Considerations for Installing and Configuring a Data Service

Use the information in this section to plan the installation and configuration of any data service. The information in this section encourages you to think about the impact your decisions have on the installation and configuration of a data service. For specific considerations for a data service, see the documentation for the data service.

  • Retries within the I/O subsystem during disk failures might cause applications whose data services are disk intensive to experience delays. Disk-intensive data services are I/O intensive and have a large number of disks configured in the cluster. An I/O subsystem might require several minutes to retry and recover from a disk failure. This delay can cause Oracle Solaris Cluster to fail over the application to another node, even though the disk might have eventually recovered on its own.

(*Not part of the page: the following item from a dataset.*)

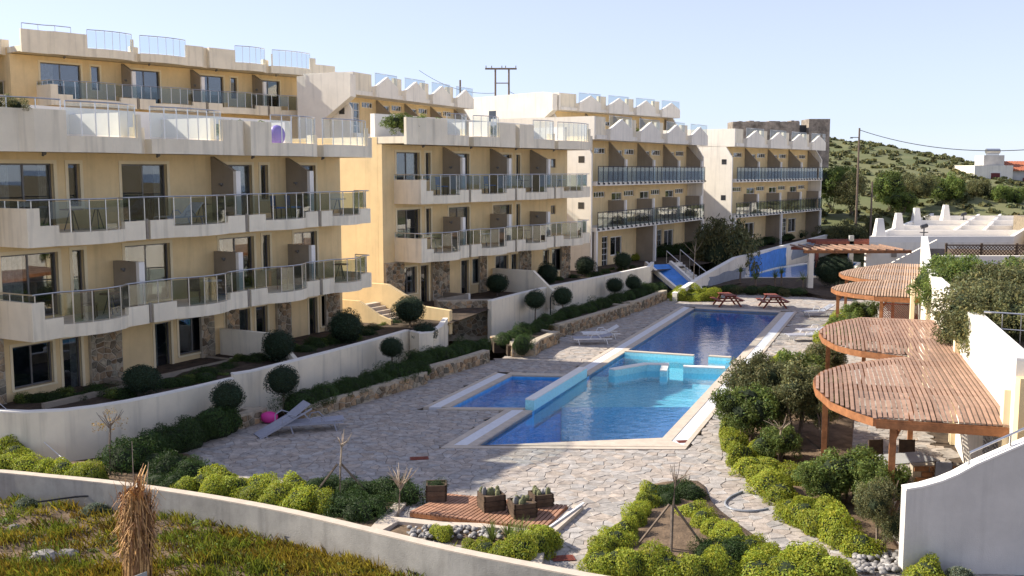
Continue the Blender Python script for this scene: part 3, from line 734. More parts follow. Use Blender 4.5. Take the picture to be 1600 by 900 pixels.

    To avoid failover during these instances, consider increasing the default probe timeout of the data service. Also consider setting the Timeout_threshold property to notify you when a resource is nearing a timeout limit. Use of the Timeout_threshold property can help you avoid a false failover. If you need more information or help with increasing data service timeouts, contact your local support engineer.

  • For better performance, install and configure your data service on the cluster nodes with direct connection to the storage.

  • Client applications that run on cluster nodes should not map to logical IP addresses of an HA data service. After a failover, these logical IP addresses might no longer exist, leaving the client without a connection.